Eric Lichtblau —que não trabalha mais para o NYT— chamou a atenção de investigadores no início desse período porque co-escreveu um artigo do NYT de 2005 revelando o programa de vigilância sem mandado judicial autorizado secretamente por Bush após os ataques de 11 de setembro de 2001. A administração Bush criou uma força-tarefa especial para caçar as fontes desse artigo, e sua nova abordagem acabou sendo adotada também em casos não relacionados durante a administração Obama.

Em 2013, Matt Apuzzo e Adam Goldman —que na época trabalhavam para a agência de notícias Associated Press e tinham dado o furo sobre um atentado a bomba tramado por uma filiada à Al Qaeda no Iêmen— foram notificados de que o Departamento de Justiça da era Obama havia pedido acesso em segredo a dois meses de seus registros telefônicos.

No mesmo mês também emergiu que, em uma investigação de vazamento relativa a um artigo da Fox News sobre o programa nuclear norte-coreano, o Departamento de Justiça da era Obama usara um mandado de busca para acessar os emails de um repórter da Fox News —e havia caracterizado o repórter como conspirador criminoso.

As revelações provocaram indignação entre políticos de ambos os partidos, e Obama instruiu o então secretário de Justiça, Eric Holder, a rever as regras sobre investigações criminais que afetam a mídia noticiosa.
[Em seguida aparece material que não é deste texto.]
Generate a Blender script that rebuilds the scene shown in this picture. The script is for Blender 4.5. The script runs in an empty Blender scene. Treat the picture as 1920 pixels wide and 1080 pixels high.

Holder endureceu as regras, reforçando a preferência por notificar uma organização noticiosa com antecedência sobre um mandado judicial planejado, para que ela possa negociar ou combater o escopo da investigação na justiça. Após as mudanças, a incidência de novos casos de vazamento diminuiu significativamente no segundo mandato de Obama.

Mas a prática ressurgiu sob o governo de Trump, que costumava tachar a imprensa de “inimiga do povo”.

Em agosto de 2017 o secretário de Justiça Jeff Sessions disse que o número de investigações sobre vazamentos havia triplicado. E ficou claro agora que sob seu sucessor, William Barr, o Departamento de Justiça escalou ainda mais sua abordagem agressiva às investigações sobre vazamentos de informações.